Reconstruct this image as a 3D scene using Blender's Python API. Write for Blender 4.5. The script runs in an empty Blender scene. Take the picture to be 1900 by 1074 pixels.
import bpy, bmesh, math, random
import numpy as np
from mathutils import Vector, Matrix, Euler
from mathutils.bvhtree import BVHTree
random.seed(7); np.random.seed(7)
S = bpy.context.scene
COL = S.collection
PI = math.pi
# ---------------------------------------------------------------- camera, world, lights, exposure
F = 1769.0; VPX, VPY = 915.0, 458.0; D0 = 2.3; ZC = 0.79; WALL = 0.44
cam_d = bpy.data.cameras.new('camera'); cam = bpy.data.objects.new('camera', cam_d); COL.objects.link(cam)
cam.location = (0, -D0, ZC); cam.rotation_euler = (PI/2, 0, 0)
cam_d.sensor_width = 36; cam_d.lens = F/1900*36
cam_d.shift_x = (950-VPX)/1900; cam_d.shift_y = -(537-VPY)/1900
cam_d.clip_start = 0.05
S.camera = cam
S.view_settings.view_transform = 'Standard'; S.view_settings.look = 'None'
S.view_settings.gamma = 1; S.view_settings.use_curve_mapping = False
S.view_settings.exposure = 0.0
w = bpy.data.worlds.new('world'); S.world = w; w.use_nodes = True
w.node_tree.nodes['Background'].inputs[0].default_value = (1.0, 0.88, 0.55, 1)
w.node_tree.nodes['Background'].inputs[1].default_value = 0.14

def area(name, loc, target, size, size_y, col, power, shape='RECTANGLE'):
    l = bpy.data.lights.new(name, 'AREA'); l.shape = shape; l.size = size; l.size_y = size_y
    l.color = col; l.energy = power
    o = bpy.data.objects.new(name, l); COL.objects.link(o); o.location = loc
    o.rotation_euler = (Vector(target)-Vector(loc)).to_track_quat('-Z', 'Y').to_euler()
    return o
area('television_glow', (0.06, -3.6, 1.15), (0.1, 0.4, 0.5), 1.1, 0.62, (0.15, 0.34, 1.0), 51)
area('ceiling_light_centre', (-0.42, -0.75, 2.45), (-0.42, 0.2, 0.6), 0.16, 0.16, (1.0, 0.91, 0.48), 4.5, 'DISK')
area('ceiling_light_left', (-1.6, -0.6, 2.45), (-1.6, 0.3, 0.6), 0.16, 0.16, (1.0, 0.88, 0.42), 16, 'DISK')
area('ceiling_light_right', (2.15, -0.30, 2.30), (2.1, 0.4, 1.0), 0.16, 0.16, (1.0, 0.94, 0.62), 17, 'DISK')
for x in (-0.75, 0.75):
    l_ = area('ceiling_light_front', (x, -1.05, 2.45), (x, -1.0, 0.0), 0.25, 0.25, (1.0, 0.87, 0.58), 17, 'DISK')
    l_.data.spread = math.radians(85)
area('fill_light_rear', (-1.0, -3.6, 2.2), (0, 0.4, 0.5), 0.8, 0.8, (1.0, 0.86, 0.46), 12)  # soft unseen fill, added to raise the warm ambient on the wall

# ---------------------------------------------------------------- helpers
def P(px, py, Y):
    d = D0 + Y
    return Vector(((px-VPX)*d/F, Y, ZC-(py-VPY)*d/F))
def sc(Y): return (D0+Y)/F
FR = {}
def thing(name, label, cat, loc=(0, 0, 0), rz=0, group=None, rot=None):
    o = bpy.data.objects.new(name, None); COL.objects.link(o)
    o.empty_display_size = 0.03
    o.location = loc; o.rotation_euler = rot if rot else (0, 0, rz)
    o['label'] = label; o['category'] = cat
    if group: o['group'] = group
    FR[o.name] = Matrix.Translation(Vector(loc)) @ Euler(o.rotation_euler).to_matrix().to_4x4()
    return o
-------
- _Objective_
Each line must be given again exactly as written above.

- _Response_
Reconstruct this image as a 3D scene using Blender's Python API. Write for Blender 4.5. The script runs in an empty Blender scene. Take the picture to be 1900 by 1074 pixels.
import bpy, bmesh, math, random
import numpy as np
from mathutils import Vector, Matrix, Euler
from mathutils.bvhtree import BVHTree
random.seed(7); np.random.seed(7)
S = bpy.context.scene
COL = S.collection
PI = math.pi
# ---------------------------------------------------------------- camera, world, lights, exposure
F = 1769.0; VPX, VPY = 915.0, 458.0; D0 = 2.3; ZC = 0.79; WALL = 0.44
cam_d = bpy.data.cameras.new('camera'); cam = bpy.data.objects.new('camera', cam_d); COL.objects.link(cam)
cam.location = (0, -D0, ZC); cam.rotation_euler = (PI/2, 0, 0)
cam_d.sensor_width = 36; cam_d.lens = F/1900*36
cam_d.shift_x = (950-VPX)/1900; cam_d.shift_y = -(537-VPY)/1900
cam_d.clip_start = 0.05
S.camera = cam
S.view_settings.view_transform = 'Standard'; S.view_settings.look = 'None'
S.view_settings.gamma = 1; S.view_settings.use_curve_mapping = False
S.view_settings.exposure = 0.0
w = bpy.data.worlds.new('world'); S.world = w; w.use_nodes = True
w.node_tree.nodes['Background'].inputs[0].default_value = (1.0, 0.88, 0.55, 1)
w.node_tree.nodes['Background'].inputs[1].default_value = 0.14

def area(name, loc, target, size, size_y, col, power, shape='RECTANGLE'):
    l = bpy.data.lights.new(name, 'AREA'); l.shape = shape; l.size = size; l.size_y = size_y
    l.color = col; l.energy = power
    o = bpy.data.objects.new(name, l); COL.objects.link(o); o.location = loc
    o.rotation_euler = (Vector(target)-Vector(loc)).to_track_quat('-Z', 'Y').to_euler()
    return o
area('television_glow', (0.06, -3.6, 1.15), (0.1, 0.4, 0.5), 1.1, 0.62, (0.15, 0.34, 1.0), 51)
area('ceiling_light_centre', (-0.42, -0.75, 2.45), (-0.42, 0.2, 0.6), 0.16, 0.16, (1.0, 0.91, 0.48), 4.5, 'DISK')
area('ceiling_light_left', (-1.6, -0.6, 2.45), (-1.6, 0.3, 0.6), 0.16, 0.16, (1.0, 0.88, 0.42), 16, 'DISK')
area('ceiling_light_right', (2.15, -0.30, 2.30), (2.1, 0.4, 1.0), 0.16, 0.16, (1.0, 0.94, 0.62), 17, 'DISK')
for x in (-0.75, 0.75):
    l_ = area('ceiling_light_front', (x, -1.05, 2.45), (x, -1.0, 0.0), 0.25, 0.25, (1.0, 0.87, 0.58), 17, 'DISK')
    l_.data.spread = math.radians(85)
area('fill_light_rear', (-1.0, -3.6, 2.2), (0, 0.4, 0.5), 0.8, 0.8, (1.0, 0.86, 0.46), 12)  # soft unseen fill, added to raise the warm ambient on the wall

# ---------------------------------------------------------------- helpers
def P(px, py, Y):
    d = D0 + Y
    return Vector(((px-VPX)*d/F, Y, ZC-(py-VPY)*d/F))
def sc(Y): return (D0+Y)/F
FR = {}
def thing(name, label, cat, loc=(0, 0, 0), rz=0, group=None, rot=None):
    o = bpy.data.objects.new(name, None); COL.objects.link(o)
    o.empty_display_size = 0.03
    o.location = loc; o.rotation_euler = rot if rot else (0, 0, rz)
    o['label'] = label; o['category'] = cat
    if group: o['group'] = group
    FR[o.name] = Matrix.Translation(Vector(loc)) @ Euler(o.rotation_euler).to_matrix().to_4x4()
    return o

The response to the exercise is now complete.